Disclaimer This edited version has been archived due to the length of time since original publication. It should not be regarded as indicative of the ATO's current views. The law may have changed since original publication, and views in the edited version may also be affected by subsequent precedents and new approaches to the application of the law. You cannot rely on this record in your tax affairs. It is not binding and provides you with no protection (including from any underpaid tax, penalty or interest). In addition, this record is not an authority for the purposes of establishing a reasonably arguable position for you to apply to your own circumstances. For more information on the status of edited versions of private advice and reasons we publish them, see PS LA 2008/4. |
Edited version of your written advice
Authorisation Number: 1012779333809
Ruling
Subject: Interest repayment
Question 1
Are you able to claim a reduction in the amount of tax payable on any interest earnings in the current financial year?
Answer
No
Question 2
Can your previous year's tax returns be adjusted to remove the repaid interest income?
Answer
Yes
This ruling applies for the following periods:
Year ended 30 June 2013
Year ended 30 June 2014
Year ended 30 June 2015
The scheme commenced on:
1 July 2012
Relevant facts and circumstances
You opened a term deposit in 20YY
You were paid interest on a monthly basis into this account, at a rate that was based on you keeping those funds in the term deposit until maturity.

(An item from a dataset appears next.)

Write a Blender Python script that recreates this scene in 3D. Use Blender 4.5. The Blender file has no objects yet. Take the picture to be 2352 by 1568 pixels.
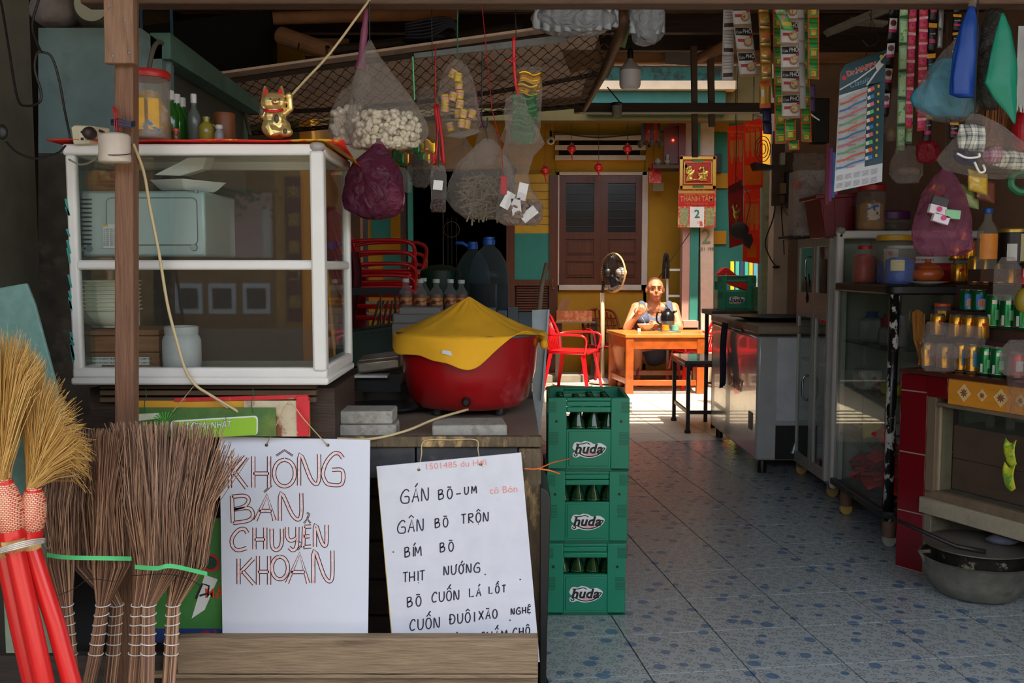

You made an early withdrawal from that term deposit in 20XX.
As a consequence, the financial institution recalculated the interest already paid to you from the time you opened the account in 20YY, up until 20XX, reducing the interest rate payable over that time by a percentage per annum.
This recalculation resulted an adjustment on your term deposit in 20XX, recouping an amount from your account, being a 'Prepayment Interest Adjusted'.

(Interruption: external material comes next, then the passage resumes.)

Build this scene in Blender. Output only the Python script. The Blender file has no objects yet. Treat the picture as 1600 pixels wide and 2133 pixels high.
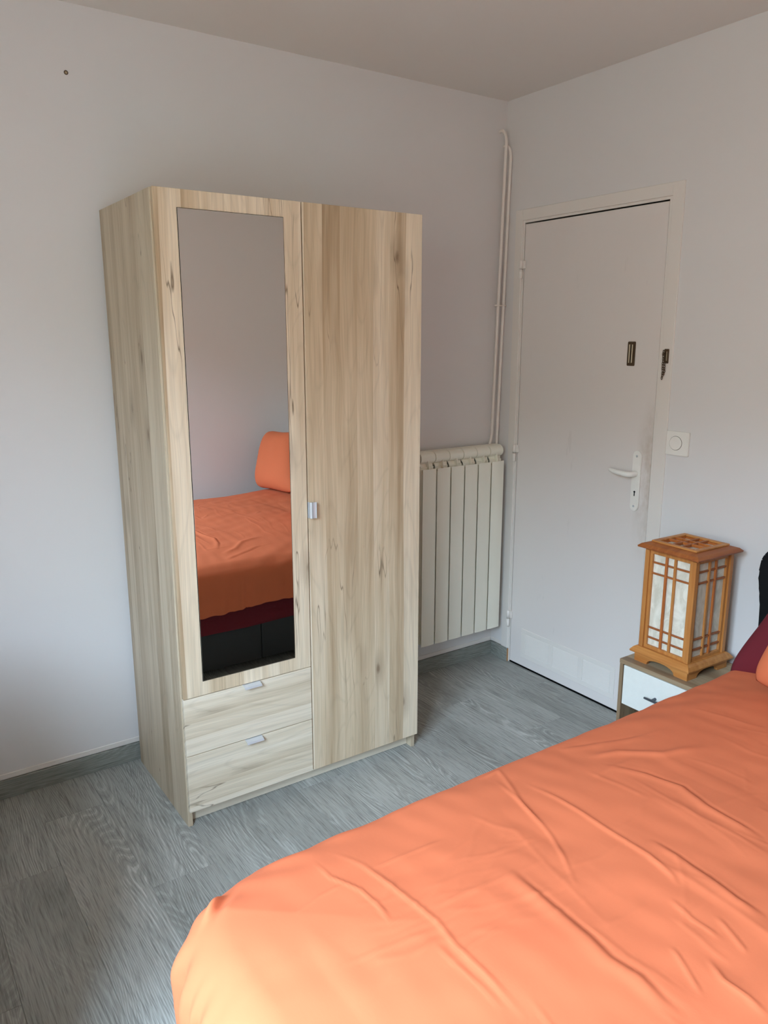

You have declared the interest income from that account in each year of accrual in your tax returns.
Relevant legislative provisions
Income Tax Assessment Act 1997 Section 6-5
Income Tax Assessment Act 1997 Section 8-1
Income Tax Assessment Act 1997 Section 59-30
Reasons for decision
Section 6-5 of the Income Tax Assessment Act 1997 (ITAA 1997) provides that the assessable income of an Australian resident includes all ordinary income derived directly or indirectly from all sources. Interest income is normally regarded as ordinary income and therefore forms part of a taxpayer's assessable income.

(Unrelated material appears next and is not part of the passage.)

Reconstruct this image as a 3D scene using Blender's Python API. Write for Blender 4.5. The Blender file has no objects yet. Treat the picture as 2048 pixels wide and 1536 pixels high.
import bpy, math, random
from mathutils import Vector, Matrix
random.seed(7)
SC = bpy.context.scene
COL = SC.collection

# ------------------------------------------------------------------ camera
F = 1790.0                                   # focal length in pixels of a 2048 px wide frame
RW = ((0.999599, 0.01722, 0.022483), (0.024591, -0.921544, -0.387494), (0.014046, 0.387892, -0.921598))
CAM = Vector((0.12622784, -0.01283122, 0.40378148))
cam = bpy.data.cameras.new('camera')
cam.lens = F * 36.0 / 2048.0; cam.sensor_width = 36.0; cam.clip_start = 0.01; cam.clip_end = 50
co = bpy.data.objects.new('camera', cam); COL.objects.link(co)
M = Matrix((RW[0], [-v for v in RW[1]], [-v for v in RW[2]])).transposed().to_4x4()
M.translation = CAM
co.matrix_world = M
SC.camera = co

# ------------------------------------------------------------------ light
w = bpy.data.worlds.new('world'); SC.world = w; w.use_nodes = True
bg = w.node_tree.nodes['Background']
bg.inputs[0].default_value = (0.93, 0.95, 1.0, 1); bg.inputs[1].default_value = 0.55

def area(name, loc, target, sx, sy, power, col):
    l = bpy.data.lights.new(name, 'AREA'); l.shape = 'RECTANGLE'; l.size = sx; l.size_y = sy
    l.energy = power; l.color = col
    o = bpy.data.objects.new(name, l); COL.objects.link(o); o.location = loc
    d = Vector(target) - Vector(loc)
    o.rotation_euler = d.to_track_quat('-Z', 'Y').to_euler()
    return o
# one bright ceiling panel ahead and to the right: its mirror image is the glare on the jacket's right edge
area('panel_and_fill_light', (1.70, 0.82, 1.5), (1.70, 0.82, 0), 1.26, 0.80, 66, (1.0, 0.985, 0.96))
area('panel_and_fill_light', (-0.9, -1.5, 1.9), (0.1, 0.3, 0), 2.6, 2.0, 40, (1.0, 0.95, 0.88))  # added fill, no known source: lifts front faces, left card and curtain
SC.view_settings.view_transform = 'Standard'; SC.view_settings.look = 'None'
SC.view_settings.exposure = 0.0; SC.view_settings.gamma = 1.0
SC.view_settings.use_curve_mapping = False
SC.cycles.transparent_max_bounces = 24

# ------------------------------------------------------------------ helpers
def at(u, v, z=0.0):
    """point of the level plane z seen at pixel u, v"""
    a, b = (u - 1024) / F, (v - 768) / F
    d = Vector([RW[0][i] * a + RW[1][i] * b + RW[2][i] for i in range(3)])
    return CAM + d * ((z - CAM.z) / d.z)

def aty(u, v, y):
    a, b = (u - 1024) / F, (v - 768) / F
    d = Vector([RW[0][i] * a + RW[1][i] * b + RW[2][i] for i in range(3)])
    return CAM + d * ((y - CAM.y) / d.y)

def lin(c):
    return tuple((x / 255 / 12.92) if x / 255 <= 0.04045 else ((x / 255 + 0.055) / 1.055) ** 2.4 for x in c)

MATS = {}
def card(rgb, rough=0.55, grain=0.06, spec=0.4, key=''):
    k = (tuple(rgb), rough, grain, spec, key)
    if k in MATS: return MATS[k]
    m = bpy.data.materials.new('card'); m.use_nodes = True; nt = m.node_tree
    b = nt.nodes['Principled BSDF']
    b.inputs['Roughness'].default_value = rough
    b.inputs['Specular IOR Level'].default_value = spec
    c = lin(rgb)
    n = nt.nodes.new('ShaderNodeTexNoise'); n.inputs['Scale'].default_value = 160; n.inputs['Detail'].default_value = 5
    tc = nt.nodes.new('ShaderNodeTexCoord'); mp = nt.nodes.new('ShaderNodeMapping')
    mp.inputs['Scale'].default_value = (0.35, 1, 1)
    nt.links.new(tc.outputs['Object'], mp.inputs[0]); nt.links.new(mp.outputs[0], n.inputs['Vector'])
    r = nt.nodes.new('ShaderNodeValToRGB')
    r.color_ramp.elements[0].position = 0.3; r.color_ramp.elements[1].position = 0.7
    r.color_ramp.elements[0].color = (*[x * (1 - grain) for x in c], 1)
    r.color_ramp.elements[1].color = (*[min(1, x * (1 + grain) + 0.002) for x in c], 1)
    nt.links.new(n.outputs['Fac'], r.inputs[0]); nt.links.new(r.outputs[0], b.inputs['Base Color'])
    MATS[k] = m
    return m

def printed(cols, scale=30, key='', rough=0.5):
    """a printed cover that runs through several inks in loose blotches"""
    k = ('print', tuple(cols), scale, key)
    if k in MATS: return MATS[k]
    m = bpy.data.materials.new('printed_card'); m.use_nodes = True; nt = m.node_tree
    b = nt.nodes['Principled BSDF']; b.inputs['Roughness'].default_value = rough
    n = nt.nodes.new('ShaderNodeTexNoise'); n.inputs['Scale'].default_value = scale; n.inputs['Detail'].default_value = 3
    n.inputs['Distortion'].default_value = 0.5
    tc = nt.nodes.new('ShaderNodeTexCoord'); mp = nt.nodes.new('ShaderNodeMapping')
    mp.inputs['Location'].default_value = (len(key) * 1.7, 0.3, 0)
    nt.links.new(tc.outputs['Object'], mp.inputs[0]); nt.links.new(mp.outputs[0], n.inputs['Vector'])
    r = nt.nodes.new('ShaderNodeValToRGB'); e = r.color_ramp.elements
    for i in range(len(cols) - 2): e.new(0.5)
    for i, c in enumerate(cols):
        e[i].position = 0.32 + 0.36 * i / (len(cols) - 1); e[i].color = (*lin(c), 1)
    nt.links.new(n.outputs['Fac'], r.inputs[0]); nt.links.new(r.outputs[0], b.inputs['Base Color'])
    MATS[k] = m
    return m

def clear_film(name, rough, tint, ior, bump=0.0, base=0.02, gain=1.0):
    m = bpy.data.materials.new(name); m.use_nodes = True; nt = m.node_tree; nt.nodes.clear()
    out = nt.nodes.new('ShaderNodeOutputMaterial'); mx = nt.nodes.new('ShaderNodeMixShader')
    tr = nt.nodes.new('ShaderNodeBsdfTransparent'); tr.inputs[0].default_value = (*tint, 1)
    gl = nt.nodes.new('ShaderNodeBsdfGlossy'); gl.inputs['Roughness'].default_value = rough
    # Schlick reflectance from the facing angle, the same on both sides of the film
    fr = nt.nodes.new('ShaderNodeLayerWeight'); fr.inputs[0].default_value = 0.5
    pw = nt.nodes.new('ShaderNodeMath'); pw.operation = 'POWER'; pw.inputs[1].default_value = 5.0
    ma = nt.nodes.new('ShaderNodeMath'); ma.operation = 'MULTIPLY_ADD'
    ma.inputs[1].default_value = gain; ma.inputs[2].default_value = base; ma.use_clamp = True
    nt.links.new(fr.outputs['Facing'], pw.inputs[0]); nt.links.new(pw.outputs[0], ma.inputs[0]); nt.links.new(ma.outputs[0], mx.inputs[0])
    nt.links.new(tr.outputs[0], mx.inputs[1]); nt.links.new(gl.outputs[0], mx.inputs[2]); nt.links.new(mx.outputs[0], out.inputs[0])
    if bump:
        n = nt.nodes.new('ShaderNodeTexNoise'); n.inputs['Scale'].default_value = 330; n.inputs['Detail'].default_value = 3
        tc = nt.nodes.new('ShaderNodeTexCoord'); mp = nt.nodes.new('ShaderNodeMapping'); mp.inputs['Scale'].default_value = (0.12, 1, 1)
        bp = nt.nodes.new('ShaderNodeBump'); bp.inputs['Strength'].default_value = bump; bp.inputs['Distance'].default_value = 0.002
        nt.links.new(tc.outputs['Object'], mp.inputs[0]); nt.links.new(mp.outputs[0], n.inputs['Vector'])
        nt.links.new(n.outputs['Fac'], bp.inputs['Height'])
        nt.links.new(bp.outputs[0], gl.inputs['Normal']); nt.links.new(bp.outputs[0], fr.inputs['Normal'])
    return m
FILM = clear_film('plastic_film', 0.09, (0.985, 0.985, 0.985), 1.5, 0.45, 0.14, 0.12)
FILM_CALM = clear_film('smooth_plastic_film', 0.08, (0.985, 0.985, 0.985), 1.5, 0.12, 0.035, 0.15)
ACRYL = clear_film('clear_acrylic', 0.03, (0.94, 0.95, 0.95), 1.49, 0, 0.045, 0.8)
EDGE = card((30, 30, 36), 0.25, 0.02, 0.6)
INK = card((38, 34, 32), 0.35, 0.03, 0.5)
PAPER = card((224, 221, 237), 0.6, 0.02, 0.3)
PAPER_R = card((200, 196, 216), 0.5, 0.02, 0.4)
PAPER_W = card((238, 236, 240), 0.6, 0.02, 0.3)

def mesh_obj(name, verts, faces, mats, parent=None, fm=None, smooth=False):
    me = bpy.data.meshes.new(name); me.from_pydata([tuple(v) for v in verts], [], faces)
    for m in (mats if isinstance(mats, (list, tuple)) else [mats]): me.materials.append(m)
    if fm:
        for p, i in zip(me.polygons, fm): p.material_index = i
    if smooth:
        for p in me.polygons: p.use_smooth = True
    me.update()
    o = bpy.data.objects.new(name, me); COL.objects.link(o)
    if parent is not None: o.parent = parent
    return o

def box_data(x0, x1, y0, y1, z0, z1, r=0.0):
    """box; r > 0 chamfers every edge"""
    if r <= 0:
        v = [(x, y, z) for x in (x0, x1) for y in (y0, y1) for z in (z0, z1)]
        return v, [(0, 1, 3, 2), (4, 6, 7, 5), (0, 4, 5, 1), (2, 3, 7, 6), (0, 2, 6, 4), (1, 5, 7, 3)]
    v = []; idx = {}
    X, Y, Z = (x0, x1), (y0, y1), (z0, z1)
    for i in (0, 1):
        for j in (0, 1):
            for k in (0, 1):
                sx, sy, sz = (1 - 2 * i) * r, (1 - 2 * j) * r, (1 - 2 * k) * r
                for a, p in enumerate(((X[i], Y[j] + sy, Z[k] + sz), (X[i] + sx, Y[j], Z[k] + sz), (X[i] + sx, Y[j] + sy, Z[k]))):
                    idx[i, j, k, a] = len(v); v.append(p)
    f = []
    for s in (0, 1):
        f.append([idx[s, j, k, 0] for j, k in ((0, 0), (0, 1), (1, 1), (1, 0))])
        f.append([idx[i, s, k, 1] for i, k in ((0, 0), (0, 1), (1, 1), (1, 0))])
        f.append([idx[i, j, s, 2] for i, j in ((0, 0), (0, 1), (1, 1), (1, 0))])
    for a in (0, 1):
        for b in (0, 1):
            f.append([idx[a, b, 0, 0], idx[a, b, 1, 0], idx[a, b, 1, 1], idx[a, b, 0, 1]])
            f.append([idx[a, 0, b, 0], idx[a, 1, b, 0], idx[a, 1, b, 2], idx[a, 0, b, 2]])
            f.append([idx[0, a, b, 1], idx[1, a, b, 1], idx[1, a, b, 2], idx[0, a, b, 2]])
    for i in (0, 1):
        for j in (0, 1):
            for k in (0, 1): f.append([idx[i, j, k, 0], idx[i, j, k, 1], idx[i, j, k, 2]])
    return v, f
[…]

Interest is assessable income under section 6-5 of the ITAA 1997 in the year in which it is received ((1958) 9 TBRD Case J20; 7 CTBR (NS) Case 130; and (1958) 9 TBRD Case J60; 8 CTBR (NS) Case 50). The fact that the receipt may have to be repaid if certain events subsequently occur does not affect the character of the receipt (Case A59 69 ATC 334; 15 CTBR (NS) Case 34).
The repayment of the interest is not an allowable deduction under the general deductions provisions in section 8-1 of the ITAA 1997 as it is not incurred in the course of earning or deriving assessable income ((1958) 9 TBRD Case J20; 7 CTBR (NS) Case 130; and (1958) 9 TBRD Case J60; 8 CTBR (NS) Case 50). The repayment is an amount paid for breach of contract ((1958) 9 TBRD Case J60; 8 CTBR (NS) Case 50; and (1963) 14 TBRD Case P20; 11 CTBR (NS) Case 58).
Accordingly, you are not entitled to claim a deduction in the year of repayment of the interest.
However, subsection 59-30(1) of the Income Tax Assessment Act 1997 states that an amount you receive is not assessable income, and is not exempt income, for an income year if:
• you must repay it; and
• you repay it in a later income year; and
• you cannot deduct the repayment for any income year.
Therefore, you are entitled to request an amendment of your tax returns for both 20ZZ and 20XX to remove the repaid interest amounts from the assessable income for the years in which it was assessed.